If you really want to understand what's going on there is no substitute for getting out proper profiling tools. There are limits to how far these system-level metrics can inform things, although GPU Busy is certainly a generally useful one. I'm a bit skeptical about the utility of things that try to infer specific problems from the outside as these are both limited by not having proper instrumentation in shipping titles, and fundamentally not actionable by users anyways. Balance of CPU/GPU is at least something that is useful information to consumers.
 
The power swings of various legitimate workloads on GPUs are huge depending on what is happening. Something that slams primarily the rasterizer and depth hardware for instance will use a small amount of power compared to something slamming memory and ALU, but the two are not interchangeable.
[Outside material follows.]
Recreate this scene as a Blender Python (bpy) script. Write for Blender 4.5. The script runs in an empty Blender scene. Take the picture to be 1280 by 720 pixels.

Sometimes you can overlap different things, but not always.
I'd say that most of the time you should be able to overlap and if you can't then we're back at the original point of the code not being optimized properly.
We can imagine a large number of "legitimate" (whatever that means) workloads which would only stress one part of the GPU pipeline but if you're building a modern game with only that workload being in your renderer then you probably not building the renderer properly and may in fact look at other options of implementing the same workload. Case in point - Nanite.
 
PresentMon is getting a whole bunch of new metrics that will help evaluate simulation errors that cause stuttering. I'm right at the beginning of the video, so I don't know all of the details yet. Seems like they're getting closer to a light profiler.

I haven't finished watching the entire thing yet either, but I have some immediate thoughts.

Yes, it's extremely useful to have deeper insights to what exactly the CPU and GPU are doing to generate/display a frame.. but I'm wondering how useful it is in the context of GPU/CPU reviews. It seems to me like having access to more information just gives people more data with which they can interpret and form the wrong conclusions from.

I think at a certain point, you're needlessly complicating the review process. Unless they have some very clear and concise way of displaying this data which is easy to understand and hard to misinterpret. I can see posts from gamers now pointing to reviews like this and blaming devs for x and y with more confidence than ever.

Hope I'm wrong.
 
I haven't finished watching the entire thing yet either, but I have some immediate thoughts.

Yes, it's extremely useful to have deeper insights to what exactly the CPU and GPU are doing to generate/display a frame.. but I'm wondering how useful it is in the context of GPU/CPU reviews. It seems to me like having access to more information just gives people more data with which they can interpret and form the wrong conclusions from.

I think at a certain point, you're needlessly complicating the review process. Unless they have some very clear and concise way of displaying this data which is easy to understand and hard to misinterpret. I can see posts from gamers now pointing to reviews like this and blaming devs for x and y with more confidence than ever.

Hope I'm wrong.

After finishing watching I feel the same way. You'll be able to measure stuttering directly, but you won't have information to understand what's causing the stuttering. I think for overclockings it could be good, or competitive gamers. Overclocking can sometimes work but introduce stuttering without crashing. The fps numbers are bigger, but the experience is worse. For competitive gamers, you can hyper tweak settings to get optimal settings to minimize stutters while still keeping your gpu busy enough. You'll be able to directly see whether being cpu or gpu limited provides a smoother experience. In terms of a gpu review, I guess you could see if there are differences between stuttering in a variety of games depending on gpu vendor and driver, but I actually doubt there are big differences ... but I guess we'll see. I am curious to see if it helps with cpu benchmarks. I would be interesting to see how RAM latency, cache etc affect stuttering.